------ DATA SEGMENT
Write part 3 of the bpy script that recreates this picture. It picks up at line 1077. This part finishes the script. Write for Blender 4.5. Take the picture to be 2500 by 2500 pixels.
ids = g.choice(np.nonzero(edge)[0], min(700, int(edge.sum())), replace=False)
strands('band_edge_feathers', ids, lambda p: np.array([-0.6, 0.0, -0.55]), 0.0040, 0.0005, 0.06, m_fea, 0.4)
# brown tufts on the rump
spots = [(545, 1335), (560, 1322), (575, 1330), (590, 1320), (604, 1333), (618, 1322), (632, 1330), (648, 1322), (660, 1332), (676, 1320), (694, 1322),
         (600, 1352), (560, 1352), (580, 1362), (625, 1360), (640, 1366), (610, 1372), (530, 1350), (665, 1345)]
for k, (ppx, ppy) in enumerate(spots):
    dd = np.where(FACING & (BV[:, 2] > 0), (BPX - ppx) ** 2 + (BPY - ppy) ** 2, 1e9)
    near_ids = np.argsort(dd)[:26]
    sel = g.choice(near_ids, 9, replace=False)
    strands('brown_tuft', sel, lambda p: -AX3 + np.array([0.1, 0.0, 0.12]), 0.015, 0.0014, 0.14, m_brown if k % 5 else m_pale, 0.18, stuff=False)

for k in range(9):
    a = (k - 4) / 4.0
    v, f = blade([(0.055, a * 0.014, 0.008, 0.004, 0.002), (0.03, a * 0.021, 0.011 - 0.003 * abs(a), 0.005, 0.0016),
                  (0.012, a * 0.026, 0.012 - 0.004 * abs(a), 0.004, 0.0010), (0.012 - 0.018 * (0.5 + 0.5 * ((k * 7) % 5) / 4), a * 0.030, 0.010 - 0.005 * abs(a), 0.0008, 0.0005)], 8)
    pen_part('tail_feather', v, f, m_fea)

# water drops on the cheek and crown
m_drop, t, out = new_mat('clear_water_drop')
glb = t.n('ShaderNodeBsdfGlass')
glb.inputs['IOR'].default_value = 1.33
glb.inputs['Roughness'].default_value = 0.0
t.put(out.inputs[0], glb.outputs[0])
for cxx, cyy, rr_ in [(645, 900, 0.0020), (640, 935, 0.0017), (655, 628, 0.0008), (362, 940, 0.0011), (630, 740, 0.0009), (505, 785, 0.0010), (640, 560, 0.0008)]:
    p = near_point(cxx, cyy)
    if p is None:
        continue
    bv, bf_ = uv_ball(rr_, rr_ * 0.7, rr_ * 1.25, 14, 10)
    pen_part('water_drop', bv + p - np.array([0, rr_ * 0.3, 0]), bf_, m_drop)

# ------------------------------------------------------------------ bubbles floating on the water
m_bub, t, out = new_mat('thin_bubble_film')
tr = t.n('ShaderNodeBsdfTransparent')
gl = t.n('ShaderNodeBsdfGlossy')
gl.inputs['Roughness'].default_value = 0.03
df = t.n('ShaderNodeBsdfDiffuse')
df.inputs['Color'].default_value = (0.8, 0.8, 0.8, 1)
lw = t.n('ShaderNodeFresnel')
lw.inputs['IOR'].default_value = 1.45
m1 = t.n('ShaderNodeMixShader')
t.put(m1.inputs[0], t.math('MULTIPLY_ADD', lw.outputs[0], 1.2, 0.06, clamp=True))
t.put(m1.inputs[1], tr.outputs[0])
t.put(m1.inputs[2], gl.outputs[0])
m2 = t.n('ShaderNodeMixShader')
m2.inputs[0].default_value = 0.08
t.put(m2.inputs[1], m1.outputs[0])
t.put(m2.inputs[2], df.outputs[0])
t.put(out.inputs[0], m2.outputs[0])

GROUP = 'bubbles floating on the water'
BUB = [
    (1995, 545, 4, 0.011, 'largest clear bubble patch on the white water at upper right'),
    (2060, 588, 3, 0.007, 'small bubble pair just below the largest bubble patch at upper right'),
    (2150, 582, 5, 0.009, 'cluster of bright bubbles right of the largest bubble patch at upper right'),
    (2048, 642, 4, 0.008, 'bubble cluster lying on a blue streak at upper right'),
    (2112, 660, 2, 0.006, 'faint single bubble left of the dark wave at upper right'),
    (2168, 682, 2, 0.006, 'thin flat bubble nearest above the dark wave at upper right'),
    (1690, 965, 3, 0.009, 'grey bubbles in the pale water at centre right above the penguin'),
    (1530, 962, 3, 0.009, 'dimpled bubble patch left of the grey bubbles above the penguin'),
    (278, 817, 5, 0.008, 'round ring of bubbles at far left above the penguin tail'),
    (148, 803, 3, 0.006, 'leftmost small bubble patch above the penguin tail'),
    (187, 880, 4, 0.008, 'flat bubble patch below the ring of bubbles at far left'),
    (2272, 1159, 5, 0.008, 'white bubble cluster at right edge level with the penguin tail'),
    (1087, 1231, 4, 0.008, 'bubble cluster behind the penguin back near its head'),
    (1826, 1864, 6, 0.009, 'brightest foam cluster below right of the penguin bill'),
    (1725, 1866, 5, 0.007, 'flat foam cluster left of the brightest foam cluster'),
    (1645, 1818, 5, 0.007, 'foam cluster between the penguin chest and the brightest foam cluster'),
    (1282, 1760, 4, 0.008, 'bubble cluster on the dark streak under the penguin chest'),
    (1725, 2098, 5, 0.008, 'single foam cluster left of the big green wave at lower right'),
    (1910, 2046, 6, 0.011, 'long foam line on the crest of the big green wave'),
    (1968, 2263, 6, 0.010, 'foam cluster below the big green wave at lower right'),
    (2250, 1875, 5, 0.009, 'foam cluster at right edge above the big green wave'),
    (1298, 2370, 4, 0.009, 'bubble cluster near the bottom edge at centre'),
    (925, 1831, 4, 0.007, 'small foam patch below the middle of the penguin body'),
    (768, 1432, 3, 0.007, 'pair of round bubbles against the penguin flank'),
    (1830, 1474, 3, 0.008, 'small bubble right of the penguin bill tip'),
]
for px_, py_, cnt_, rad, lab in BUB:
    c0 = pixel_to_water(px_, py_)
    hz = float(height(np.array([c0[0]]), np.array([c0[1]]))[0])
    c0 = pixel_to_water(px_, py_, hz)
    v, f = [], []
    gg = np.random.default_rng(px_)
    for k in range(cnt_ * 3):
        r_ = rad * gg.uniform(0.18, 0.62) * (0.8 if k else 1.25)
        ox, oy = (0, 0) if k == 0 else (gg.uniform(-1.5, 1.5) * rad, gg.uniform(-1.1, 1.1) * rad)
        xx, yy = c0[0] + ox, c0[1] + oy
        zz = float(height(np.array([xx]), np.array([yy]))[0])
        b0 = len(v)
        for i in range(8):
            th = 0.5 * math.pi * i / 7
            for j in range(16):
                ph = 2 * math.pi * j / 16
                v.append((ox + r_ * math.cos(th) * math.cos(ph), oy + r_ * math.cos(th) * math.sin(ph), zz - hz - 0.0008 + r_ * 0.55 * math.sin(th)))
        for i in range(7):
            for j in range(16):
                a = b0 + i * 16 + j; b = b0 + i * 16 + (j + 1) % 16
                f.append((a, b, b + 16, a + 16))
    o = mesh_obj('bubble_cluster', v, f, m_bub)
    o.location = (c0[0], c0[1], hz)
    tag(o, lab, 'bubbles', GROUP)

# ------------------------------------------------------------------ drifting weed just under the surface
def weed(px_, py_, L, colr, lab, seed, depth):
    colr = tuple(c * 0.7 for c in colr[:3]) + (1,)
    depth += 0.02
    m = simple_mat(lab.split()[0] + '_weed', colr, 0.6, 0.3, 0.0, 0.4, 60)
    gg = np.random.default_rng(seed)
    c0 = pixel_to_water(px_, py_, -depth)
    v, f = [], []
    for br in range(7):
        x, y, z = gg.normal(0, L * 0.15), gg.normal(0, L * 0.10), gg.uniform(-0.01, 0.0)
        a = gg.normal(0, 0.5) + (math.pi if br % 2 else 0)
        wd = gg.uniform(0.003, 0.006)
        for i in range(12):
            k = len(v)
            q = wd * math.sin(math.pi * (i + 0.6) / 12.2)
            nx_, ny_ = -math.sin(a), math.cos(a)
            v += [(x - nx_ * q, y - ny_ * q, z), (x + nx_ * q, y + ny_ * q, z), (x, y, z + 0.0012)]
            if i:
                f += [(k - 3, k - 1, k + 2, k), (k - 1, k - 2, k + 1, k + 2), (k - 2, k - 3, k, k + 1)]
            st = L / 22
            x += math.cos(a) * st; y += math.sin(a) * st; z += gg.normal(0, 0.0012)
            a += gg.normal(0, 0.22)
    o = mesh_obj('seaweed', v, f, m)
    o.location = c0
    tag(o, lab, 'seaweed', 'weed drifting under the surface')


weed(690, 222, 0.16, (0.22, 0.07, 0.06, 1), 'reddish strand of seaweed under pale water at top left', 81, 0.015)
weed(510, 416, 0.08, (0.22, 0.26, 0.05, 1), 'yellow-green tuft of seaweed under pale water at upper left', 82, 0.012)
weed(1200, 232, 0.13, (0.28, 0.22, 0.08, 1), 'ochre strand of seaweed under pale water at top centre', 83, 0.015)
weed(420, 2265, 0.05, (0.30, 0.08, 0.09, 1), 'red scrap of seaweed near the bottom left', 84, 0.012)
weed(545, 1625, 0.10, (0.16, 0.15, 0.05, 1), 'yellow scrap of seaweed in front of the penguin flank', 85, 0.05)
------------
**THE TASK:** Word for word, quote the lines of the material from the first line through the line with "pen_part('water_drop', bv +", both ends included.

**EXERCISE OUTPUT:**
Write part 3 of the bpy script that recreates this picture. It picks up at line 1077. This part finishes the script. Write for Blender 4.5. Take the picture to be 2500 by 2500 pixels.
ids = g.choice(np.nonzero(edge)[0], min(700, int(edge.sum())), replace=False)
strands('band_edge_feathers', ids, lambda p: np.array([-0.6, 0.0, -0.55]), 0.0040, 0.0005, 0.06, m_fea, 0.4)
# brown tufts on the rump
spots = [(545, 1335), (560, 1322), (575, 1330), (590, 1320), (604, 1333), (618, 1322), (632, 1330), (648, 1322), (660, 1332), (676, 1320), (694, 1322),
         (600, 1352), (560, 1352), (580, 1362), (625, 1360), (640, 1366), (610, 1372), (530, 1350), (665, 1345)]
for k, (ppx, ppy) in enumerate(spots):
    dd = np.where(FACING & (BV[:, 2] > 0), (BPX - ppx) ** 2 + (BPY - ppy) ** 2, 1e9)
    near_ids = np.argsort(dd)[:26]
    sel = g.choice(near_ids, 9, replace=False)
    strands('brown_tuft', sel, lambda p: -AX3 + np.array([0.1, 0.0, 0.12]), 0.015, 0.0014, 0.14, m_brown if k % 5 else m_pale, 0.18, stuff=False)

for k in range(9):
    a = (k - 4) / 4.0
    v, f = blade([(0.055, a * 0.014, 0.008, 0.004, 0.002), (0.03, a * 0.021, 0.011 - 0.003 * abs(a), 0.005, 0.0016),
                  (0.012, a * 0.026, 0.012 - 0.004 * abs(a), 0.004, 0.0010), (0.012 - 0.018 * (0.5 + 0.5 * ((k * 7) % 5) / 4), a * 0.030, 0.010 - 0.005 * abs(a), 0.0008, 0.0005)], 8)
    pen_part('tail_feather', v, f, m_fea)

# water drops on the cheek and crown
m_drop, t, out = new_mat('clear_water_drop')
glb = t.n('ShaderNodeBsdfGlass')
glb.inputs['IOR'].default_value = 1.33
glb.inputs['Roughness'].default_value = 0.0
t.put(out.inputs[0], glb.outputs[0])
for cxx, cyy, rr_ in [(645, 900, 0.0020), (640, 935, 0.0017), (655, 628, 0.0008), (362, 940, 0.0011), (630, 740, 0.0009), (505, 785, 0.0010), (640, 560, 0.0008)]:
    p = near_point(cxx, cyy)
    if p is None:
        continue
    bv, bf_ = uv_ball(rr_, rr_ * 0.7, rr_ * 1.25, 14, 10)
    pen_part('water_drop', bv + p - np.array([0, rr_ * 0.3, 0]), bf_, m_drop)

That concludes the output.